To publish his first cookbook, The Sioux Chef’s Indigenous Kitchen, which won the prestigious 2018 James Beard Award for best American cookbook, Sherman had to delve deep into researching food systems and seeking the knowledge of elders, historians, and ethnobotanists.

“What were my Lakota ancestors eating and storing away? How were they getting oils and salts and fats and sugars and things like that?” were a few of the questions that burned in his mind. “So, it took me quite a few years of just researching, but it really became a passion.”
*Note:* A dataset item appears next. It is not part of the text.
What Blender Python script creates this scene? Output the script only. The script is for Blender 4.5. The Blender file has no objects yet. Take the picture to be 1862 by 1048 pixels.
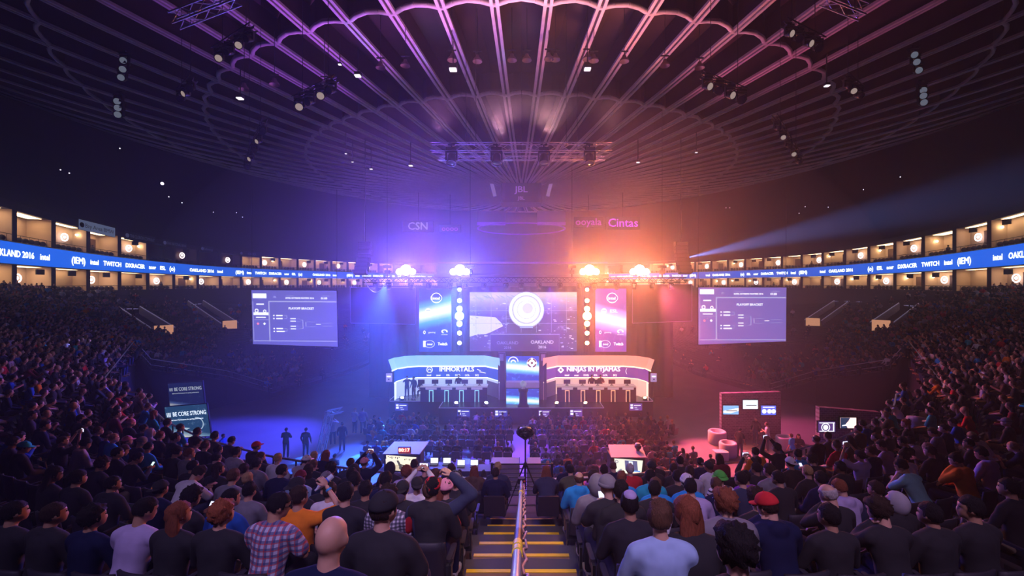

Sherman and Dana Thompson, his partner in life and in business, continue to secure Native American food its rightful place on the stage of the American culinary world through various initiatives. One way they keep Native American dishes on people’s plates is by offering catering through The Sioux Chef and the Tatanka Truck.

They’ve also founded a nonprofit called the Indigenous Food Lab, which works to increase access to Native American foods, and started a fundraiser to help distribute Indigenous Home Meal Kits to local families in need.

“For Indigenous peoples who went through intense assimilation, we lost a lot of our food culture,” Sherman says in an interview with Food and Wine. “But we’re at a point now where we can reclaim it and evolve it for the next generation. To be able to share culture through food will be really healing.”

Earlier this year, Sherman opened Owamni, his first permanent restaurant location in downtown Minneapolis in an area known to Native Americans as Spirit Island. The restaurant offers guests Indigenous dishes that do not include colonial ingredients like wheat flour, sugar, pork, and chicken.

Instead, Owamni serves ingredients such as wild rice, nixtamalized corn from Mexico, bison, lake fish, dandelion, blueberries, and corn ash.

The overarching goal behind all of Sherman’s initiatives is to bring Indigenous food to the forefront of American cuisine.

“We believe that there should be Indigenous restaurants everywhere, because no matter where, we’re on Indigenous land,” he declares.